All of that [talk]—building the nation, building the community, the rights of Muslims, rousing the nation, performing dawah—this all becomes bullshit, it’s all pointless speech. If we do not take seriously if we do not raise awareness and do something to stop the injustices being done against the mothers in our societies.

Oh tribe of men—especially those who are religious. For those who are wearing a turban like my turban. For those who have a beard like my beard. Those who talk about helping Islam—look to right and left—before looking, look at yourself. What is the condition of your woman? How do you look at women?

Your standing in prayer vigils at night. Your fasting through the day. Your memorization and recitation of the Qur’an. The money you spend in charity. Your pilgrimage to the Sacred Mosque. Your knowledge and your education. Everything you do—your struggling in the sake of God. Everything you do—won’t get you to a point of being summoned before God, if you don’t let all of that pass through the gateway of your benevolence towards women.

This is not the words of contemporary human rights activists. It is not for me to beat the drum. The Prophet (PBUH) said, “The best of you, is the best of you to his family. And I am the best to my family.”

So the Prophet made the measure of goodness in this life tied to goodness towards women. Has my message reached you?

There are people who still teach things as part of Islam that are falsehoods that they brought here with them from their own cultures—where they treat a woman like she is just a commodity. We have to stop running away from the reality of our problems. There are Muslim women being raped inside Muslim houses. There are Muslim women being raped by their relatives. And it looks like the mistreatment is changing from isolated cases to a phenomenon. Is this true or not?

[Shereen: yeah]

Is it true or not?

[Shereen: yes]

Our communities try to evade these problems. They bury their heads in the sand. And when a woman speaks out to demand her rights, she is silenced. When the shaykh in the mosque is unable to remedy her situation and she thinks to go to court, and the community sees her as a traitor. Right?

[Shereen: yes]

And so the victim becomes a criminal. And the person who gives the stamp of approval is a shaykh of faith? Why then would you find it strange after all of this that a generation would come out that would leave the faith altogether? Why do you find it strange when a Muslim woman in this country goes to get her rights from the [human] rights organizations outside of her community?

You haven’t offered her protection! You haven’t offered her dignity! You haven’t offered her respect! And you want her to continue to accept this?! And the greater crime is that you justify this by saying that it is the command of God?!

If the Muslim community does not start taking serious steps—starting from the mosque before anywhere else—in executing God’s command and the advice of the Prophet [PBUH], with regards to giving women their rights—if that is neglected and overlooked, if people do not want to acknowledge it and treat this malady, people will stand in God’s presence on Judgment Day and God will judge them not just for themselves, but He will judge them for the generation that has lost faith because of them.

Enough of this talk in defense of Islam—that it was Islam who gave women their rights and freed women.
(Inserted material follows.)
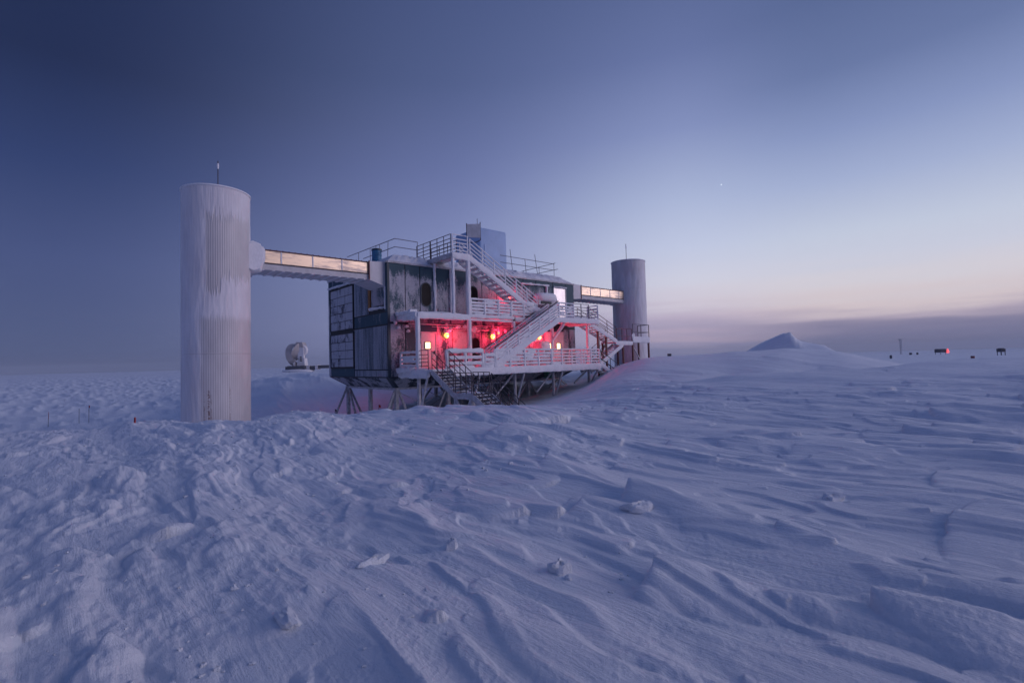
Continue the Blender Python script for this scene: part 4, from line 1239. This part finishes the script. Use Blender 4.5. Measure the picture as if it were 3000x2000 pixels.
def rust_near(S, Z):
    return (np.exp(-((S + .22) / .035) ** 2) * ss(.95 - Z, 0, .3) + 0.7 * np.exp(-((S + .34) / .02) ** 2) * ss(.7 - Z, 0, .3) + 0.8 * np.exp(-((S - .36) / .012) ** 2) * ss(1.1 - Z, 0, .3) + .5 * np.exp(-((S + .15) / .02) ** 2) * ss(.75 - Z, 0, .3))
def frost_far(S, Z, A):
    n = fbm(A * 5, Z * .6, 3, 51)
    return np.clip(.62 + .5 * n + .35 * ss(S, .25, .8) - .4 * ss(Z - 8.6, 0, .8), 0.12, 1)
tower(-8.04, 0.72, 1.33, 9.62, "near corrugated tower with peeling frost, bigger and standing clear of the laboratory", frost_near, rust_near, (-.05, .2), 11.25)
tower(23.4, 0.70, 1.43, 10.08, "farther corrugated tower beyond the laboratory, half behind the railed stairs", frost_far, lambda S, Z: 0 * S, (-.1, .1), 11.75)

# ------------------------------------------------------------------ cable bridges
def bridge(label, u0, u1, zt, zl, zs, v0, v1, npan, joint, conn, end_low):
    """u0: tower end, u1: laboratory end; zt top, zl bottom of the bright cladding, zs bottom of the skirt"""
    t = Thing("cable_bridge", label, "bridge", ((u0 + u1) / 2, (v0 + v1) / 2, zs), "cable bridges between towers and laboratory")
    d = 1 if u1 > u0 else -1
    t.part("body", MB().box(u0, u1, v0 + .02, v1, zs + .01, zt - .01), WHITEP, None, False)
    n = npan
    for k in range(n):
        a, b = u0 + (u1 - u0) * k / n, u0 + (u1 - u0) * (k + 1) / n
        t.part("cladding_panel", MB().box(a + d * .035, b - d * .035, v0 - .015, v0 + .019, zl + .03, zt - .03), MIRROR, None, False)
        t.part("panel_joint", MB().beam((a, v0 - .02, zl), (a, v0 - .02, zt), .065, .03, amp=.004, round_=1), RIME)
    t.part("top_flange", MB().box(u0, u1, v0 - .045, v1 + .04, zt - .012, zt + .035), RUSTRAIL, None, False)
    t.part("low_flange", MB().box(u0, u1, v0 - .05, v0 + .018, zl - .035, zl + .012), RAILM, None, False)
    t.part("skirt", MB().box(u0, u1, v0 - .018, v0 + .019, zs, zl - .037), BONE, None, False)
    nb = int(abs(u1 - u0) / .45)
    for k in range(nb):
        a = u0 + (u1 - u0) * (k + .5) / nb
        t.part("floor_rib", MB().box(a - .06, a + .06, v0 - .01, v1, zs - .03, zs + .008), RIME, None, False)
    nb = int(abs(u1 - u0) / .28)
    bolts = MB()
    for k in range(nb):
        a = u0 + (u1 - u0) * (k + .5) / nb
        bolts.box(a - .02, a + .02, v0 - .058, v0 - .012, zt + .03, zt + .055)
    t.part("bolt_row", bolts, RAILM, None, False, kind="stuff")
    # flared collar at the laboratory
    ca, cb = conn
    t.part("collar", MB().hexa([(ca, v0 - .08, zs - .02), (cb, v0 - .08, end_low), (cb, v1 + .15, end_low), (ca, v1 + .15, zs - .02)] if d > 0 else
                               [(cb, v0 - .08, end_low), (ca, v0 - .08, zs - .02), (ca, v1 + .15, zs - .02), (cb, v1 + .15, end_low)],
                               [(ca, v0 - .08, zt + .07), (cb, v0 - .08, zt + .12), (cb, v1 + .15, zt + .12), (ca, v1 + .15, zt + .07)] if d > 0 else
                               [(cb, v0 - .08, zt + .12), (ca, v0 - .08, zt + .07), (ca, v1 + .15, zt + .07), (cb, v1 + .15, zt + .12)]), WHITEP, None, False)
    t.part("collar_trim", MB().beam((ca - d * .02, v0 - .10, zs), (ca - d * .02, v0 - .10, zt + .09), .06, .05), RUSTRAIL, None, False)
    # sleeve at the tower
    ja, jb = joint
    return t, ja, jb
t, ja, jb = bridge("near cable bridge with warm shining side panels running from the bigger tower to the laboratory", -6.9, -.95, 7.24, 6.63, 6.32, .30, 1.95, 4, (-7.0, -6.25), (-.95, -.03), 6.0)
t.part("rime_sleeve", MB().beam((-6.66, .06, 6.84), (-6.66, 2.05, 6.84), .84, 1.44, amp=.045, round_=2), RIME)
t.part("rime_sleeve", MB().beam((-6.34, .16, 6.95), (-6.34, 1.9, 6.95), .42, .98, amp=.04, round_=2), RIME)
t.part("rime_sleeve", MB().beam((-6.86, .25, 7.1), (-6.92, .25, 8.0), .22, .12, amp=.03, round_=1, taper=.4), RIME)
t, ja, jb = bridge("far cable bridge with bright panels running from the laboratory to the farther tower", 22.6, 16.42, 7.36, 6.70, 6.40, .30, 1.95, 5, (22.3, 23.0), (16.42, 15.33), 6.28)
t.part("sleeve", MB().box(22.35, 22.72, .12, 2.0, 6.35, 7.55), WHITEP, None, False)

# ------------------------------------------------------------------ marker poles and flags
def flag_pole(x, y, h, label, flag=None, lean=0.0, cat="marker pole", r=.014, mat=CANE):
    z = gz(x, y)
    t = Thing("marker_pole", label, cat, (x, y, z), "marker poles stuck in the snow", lab=False)
    t.part("cane", MB().tube((x, y, z - .3), (x + lean, y, z + h), r, 6), mat)
    if flag:
        w, hh, m = flag
        t.part("flag", MB().hexa([(x + lean, y - .012, z + h - hh), (x + lean + w, y - .05, z + h - hh - .02), (x + lean + w, y - .03, z + h - hh - .02), (x + lean, y + .012, z + h - hh)],
                                 [(x + lean, y - .012, z + h), (x + lean + w, y - .06, z + h - .03), (x + lean + w, y - .035, z + h - .03), (x + lean, y + .012, z + h)]), m, None, False)
    return t
def ground_px(px, py, y):
    """x on the ground for a sight line px at distance y"""
    return (px - 1500) / 1436.0 * y
flag_pole(-32.8, 38.0, 1.35, "tallest of the bare poles standing in the hollow beside the near tower", (.10, .18, REDP))
flag_pole(-34.0, 38.5, 1.2, "plain dark pole left of the tallest pole in the hollow beside the near tower")
flag_pole(-35.0, 37.0, 1.1, "faint reddish pole, outermost in the hollow beside the near tower", (.05, .5, REDP), .03)
flag_pole(-11.1, 14.4, .17, "short red stub poking out of the snow mound near the bigger tower", (.05, .10, REDP), .02, r=.025, mat=REDP)
flag_pole(-9.8, 27.0, 1.5, "dark knobbed pole standing left of the laboratory stilts", (.10, .12, DARK))
flag_pole(-7.6, 27.6, 1.5, "pole with a small red flag between the laboratory stilts", (.12, .16, REDP), .04)

# ------------------------------------------------------------------ radio telescope far behind
tx, ty = -108.0, 250.0
tz = gz(tx, ty)
tel = Thing("radio_telescope", "distant white dish telescope on a dark base building beyond the near tower", "telescope", (tx, ty, tz), lab=False)
T = lambda x, y, z: (tx + x, ty + y, tz + z)
tel.part("base_building", MB().box(tx - 5.0, tx + 3.6, ty - 4, ty + 4, tz - .5 + 1.3, tz + 3.2).box(tx - 6.5, tx - 5.0, ty - 3, ty + 3, tz + .8, tz + 2.9), DARK, None, False)
tel.part("snow_apron", MB().lump(T(-.5, -2, .6), 7.5, 4.5, .9, .08, 8, 24), RIME)
tel.part("annex", MB().box(tx + 5.4, tx + 8.2, ty - 2, ty + 2, tz + 1.0, tz + 3.0), DARK, None, False)
tel.part("annex", MB().box(tx + 9.6, tx + 15.0, ty - 2, ty + 2, tz + 1.6, tz + 3.2), DARK, None, False)
tel.part("annex_wall", MB().box(tx + 8.2, tx + 9.5, ty - 2.2, ty + 2, tz + 1.0, tz + 3.4).box(tx + 3.7, tx + 5.3, ty - 2.2, ty + 2, tz + 1.0, tz + 3.1), TELW, None, False)
yoke = MB()
yoke.hexa([T(-1.2, -2, 3.2), T(3.0, -2, 3.2), T(3.0, 2, 3.2), T(-1.2, 2, 3.2)], [T(-.6, -1.8, 7.0), T(2.6, -1.8, 7.0), T(2.6, 1.8, 7.0), T(-.6, 1.8, 7.0)])
yk = tel.part("mount", yoke, TELW, None, False)
arm = MB()
pts = []
for i in range(13):
    a = R(180 * i / 12)
    pts.append((1.0 + 1.55 * math.cos(a), 11.2 + 1.6 * math.sin(a)))
fr_ = [(2.55, 6.9), ] + pts + [(-.4, 6.9)]
n = len(fr_)
arm.add([T(x, -2.4, z) for x, z in fr_] + [T(x, -.6, z) for x, z in fr_], [tuple(range(n)), tuple(range(2 * n - 1, n - 1, -1))] + [(i, n + i, n + (i + 1) % n, (i + 1) % n) for i in range(n)])
tel.part("fork_arm", arm, TELW, yk, False)
for zz in (5.4, 6.3, 7.2):
    tel.part("hatch", MB().box(tx + .7, tx + 1.6, ty - 2.5, ty - 2.3, tz + zz, tz + zz + .6), DARK, yk, False)
tel.part("ladder_tower", MB().box(tx - 3.0, tx - 2.0, ty - 2.2, ty - 1.2, tz + 3.2, tz + 6.6), TELW, None, False)
ax = Vector((-0.86, 0.15, 0.42)).normalized()
bowl = MB().lathe(T(0.2, 0.4, 9.6), [(.6, -.8), (2.2, -.4), (4.0, .6), (5.1, 1.9), (5.25, 1.95), (4.95, 1.95), (3.8, .9), (2.0, 0), (.3, -.3)], 40, ax, cap=False)
ds = tel.part("dish", bowl, DISHM)
shield = MB().lathe(T(-.2, .4, 9.4), [(4.9, 1.2), (5.5, 2.6), (5.9, 4.2), (5.75, 4.2), (5.3, 2.6), (4.7, 1.2)], 28, Vector((-0.62, .2, -.10)), cap=False)
tel.part("ground_shield", shield, DISHM, ds)
tel.part("top_shield", MB().hexa([T(-2.6, -2.5, 12.0), T(2.4, -2.5, 12.4), T(2.4, 3, 12.4), T(-2.6, 3, 12.0)], [T(-1.5, -1.8, 15.2), T(1.6, -1.8, 15.1), T(1.6, 2.2, 15.1), T(-1.5, 2.2, 15.2)]), DISHM, ds, False)
tel.part("counterweight", MB().lathe(T(1.0, -.8, 10.9), [(2.6, -1.0), (2.9, -.6), (2.9, .8), (2.5, 1.2)], 28, (0, 1, 0)), TELW)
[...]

Yes, Islam did that. But the question is not really whether Islam did that or not—the question that should be asked is why are we not implementing Islam in that regard. Why do we just leave it to sermons or as a point of ‘self-defense’ in the media against those who criticize us from [human] rights organizations?

Oh shaykh, put yourself in the shoes of the girl who is abused. When she comes running to you, she hears your talk in defense of Islam and rights of women. But when she goes to the [human] rights organizations, she finds that they are defending her. So who do you think she’ll turn to?

I am sorry for the long sermon, but after what I heard from our daughter, Shereen, I cannot be quiet about this.

The wound has become septic—it needs to be opened up and cleaned. And we want you, the women, to start with that.

I want to see women’s rights activists who are Islamic jurists, and who understand Islamic law. They will stand and they will take their rights, with the command of God and of His Prophet [PBUH].”
Habib Ali Zain al-`Abideen al-Jifri is an Islamic scholar residing in Yemen of the Shafi’i school of Fiqh, and the Ashari school of Aqida. In 2009, Al-Jifri was listed 37th in the world’s 500 most influential Muslims by Georgetown University.